Great for puppy training or dogs that are having potty accidents or nipping and jumping.

Tether Training

Keeping a dog or puppy tethered nearby can be an incredibly useful training tool. You can use it to help teach your dog or puppy: frustration tolerance, calm, sit and down, proper toy play and chewing, independence, interacting without biting, house training, understanding leash pressure, interacting without jumping, stopping demand barking.


To get started you will need either a chew proof tether (available online) or a piece of rope or leash that is fairly sturdy and coated with bitter spray. The length should be about 4 feet maximum. You should have several tether spots set up for easy use in your home depending on where you might be in the day. Some good stops are the kitchen if you spend a lot of time in there, your office, the living room etc. When you move to a new area bring your dog on the tether and have a bed, small amount of water and an edible chew or Kong stuffed with daily food - it's best to use most of your dog's food for training or to keep her occupied. Have some treats available for you to reward good behavior. Be sure to offer your dog a potty break every couple of hours especially if you are working on house training.
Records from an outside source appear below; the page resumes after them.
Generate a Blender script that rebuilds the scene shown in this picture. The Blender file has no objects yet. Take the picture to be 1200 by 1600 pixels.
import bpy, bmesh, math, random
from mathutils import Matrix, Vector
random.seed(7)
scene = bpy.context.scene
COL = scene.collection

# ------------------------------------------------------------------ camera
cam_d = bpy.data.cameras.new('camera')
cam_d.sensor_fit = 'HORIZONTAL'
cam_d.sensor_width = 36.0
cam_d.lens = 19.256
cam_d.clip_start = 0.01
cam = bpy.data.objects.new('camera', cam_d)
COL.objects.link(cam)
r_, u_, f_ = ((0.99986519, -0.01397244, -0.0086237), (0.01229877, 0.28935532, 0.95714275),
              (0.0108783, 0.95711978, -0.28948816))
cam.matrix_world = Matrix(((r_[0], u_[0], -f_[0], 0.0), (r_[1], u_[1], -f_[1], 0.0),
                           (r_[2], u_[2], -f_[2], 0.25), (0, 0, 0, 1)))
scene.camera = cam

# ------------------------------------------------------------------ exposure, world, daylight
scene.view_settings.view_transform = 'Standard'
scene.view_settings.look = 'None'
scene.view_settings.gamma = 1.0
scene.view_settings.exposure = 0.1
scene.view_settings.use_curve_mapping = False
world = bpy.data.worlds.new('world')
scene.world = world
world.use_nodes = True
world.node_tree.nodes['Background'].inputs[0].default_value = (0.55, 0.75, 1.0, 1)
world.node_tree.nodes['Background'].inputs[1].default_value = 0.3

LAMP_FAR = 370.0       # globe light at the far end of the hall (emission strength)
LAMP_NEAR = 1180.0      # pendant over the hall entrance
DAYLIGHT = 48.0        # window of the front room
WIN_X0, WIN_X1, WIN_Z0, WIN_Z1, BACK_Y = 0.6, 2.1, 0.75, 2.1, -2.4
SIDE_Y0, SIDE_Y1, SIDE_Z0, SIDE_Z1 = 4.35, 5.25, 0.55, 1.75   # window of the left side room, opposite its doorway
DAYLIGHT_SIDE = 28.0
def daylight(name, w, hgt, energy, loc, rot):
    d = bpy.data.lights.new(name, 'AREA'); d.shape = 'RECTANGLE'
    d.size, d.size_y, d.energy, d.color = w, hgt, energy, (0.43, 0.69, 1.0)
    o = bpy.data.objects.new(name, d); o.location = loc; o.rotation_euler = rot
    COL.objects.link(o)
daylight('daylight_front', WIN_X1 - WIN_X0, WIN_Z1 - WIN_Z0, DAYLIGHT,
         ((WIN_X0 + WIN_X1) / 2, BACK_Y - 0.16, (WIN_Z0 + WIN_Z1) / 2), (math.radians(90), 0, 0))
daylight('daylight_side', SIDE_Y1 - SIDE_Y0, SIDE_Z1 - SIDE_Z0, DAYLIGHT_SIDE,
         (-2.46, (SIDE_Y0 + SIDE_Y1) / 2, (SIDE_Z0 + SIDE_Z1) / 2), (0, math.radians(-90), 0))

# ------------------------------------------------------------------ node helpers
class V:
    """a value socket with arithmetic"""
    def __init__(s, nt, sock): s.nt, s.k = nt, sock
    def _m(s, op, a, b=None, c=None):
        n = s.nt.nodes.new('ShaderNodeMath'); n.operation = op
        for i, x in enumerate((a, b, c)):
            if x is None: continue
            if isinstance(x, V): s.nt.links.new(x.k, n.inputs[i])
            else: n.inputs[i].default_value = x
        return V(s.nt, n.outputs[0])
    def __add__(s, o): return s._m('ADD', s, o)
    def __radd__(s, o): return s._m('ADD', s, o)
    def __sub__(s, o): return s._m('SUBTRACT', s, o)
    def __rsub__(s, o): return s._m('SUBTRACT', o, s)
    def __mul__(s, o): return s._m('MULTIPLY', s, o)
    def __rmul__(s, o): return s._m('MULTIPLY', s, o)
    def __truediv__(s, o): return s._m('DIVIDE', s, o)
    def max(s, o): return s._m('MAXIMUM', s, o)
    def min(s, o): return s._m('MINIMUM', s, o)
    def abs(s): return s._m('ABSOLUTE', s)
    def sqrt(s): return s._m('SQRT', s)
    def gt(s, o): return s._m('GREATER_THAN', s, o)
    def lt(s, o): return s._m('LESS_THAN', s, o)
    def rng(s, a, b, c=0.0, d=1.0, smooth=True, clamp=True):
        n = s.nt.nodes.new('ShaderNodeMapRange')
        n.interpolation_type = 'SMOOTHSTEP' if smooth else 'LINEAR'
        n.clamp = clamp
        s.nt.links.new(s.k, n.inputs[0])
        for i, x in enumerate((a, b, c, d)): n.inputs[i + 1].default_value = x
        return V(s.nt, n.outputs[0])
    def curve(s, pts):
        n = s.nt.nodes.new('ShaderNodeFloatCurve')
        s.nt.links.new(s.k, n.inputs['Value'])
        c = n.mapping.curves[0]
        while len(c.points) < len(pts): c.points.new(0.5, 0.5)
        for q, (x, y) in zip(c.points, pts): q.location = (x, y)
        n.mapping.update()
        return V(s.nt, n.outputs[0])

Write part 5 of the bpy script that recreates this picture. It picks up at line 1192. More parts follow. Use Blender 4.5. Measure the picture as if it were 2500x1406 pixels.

Young dogs should spend most of their time on a tether for the first few months unless exercising or crated, after that you can transition to using the tether less and having your dog drag a leash. Using a crate or other small safe space is best for when you are out. And of course exercising your dog is important for overall health and for good behavior. Try to aim for at least an hour of exercise per day.


When your dog is on the tether you are free to move in and out of the space, but for safety don't leave your dog unattended for long since tangling can happen. When your dog is tethered your job is to be paying close attention to her behavior. When she is calm or chewing on a toy go towards your dog and offer some attention or toss a treat. When she is agitated or barking, move away from your dog by perhaps leaving the room. Also take the opportunity to practice having your dog not jump up for greeting by walking towards your dog and if she jumps up say "no or eh eh" and walk away. You can do the same with nipping/biting by approaching and if your dog nips, say "no or eh eh" and walk away. It's also good to practice your dog's independence training by leaving the area briefly for short and then longer periods up to a few minutes. If your dog begins barking when you've left, try to wait for a moment of calm before re-appearing and then do shorter periods of leaving after that.


Good luck using the tether method with your dog!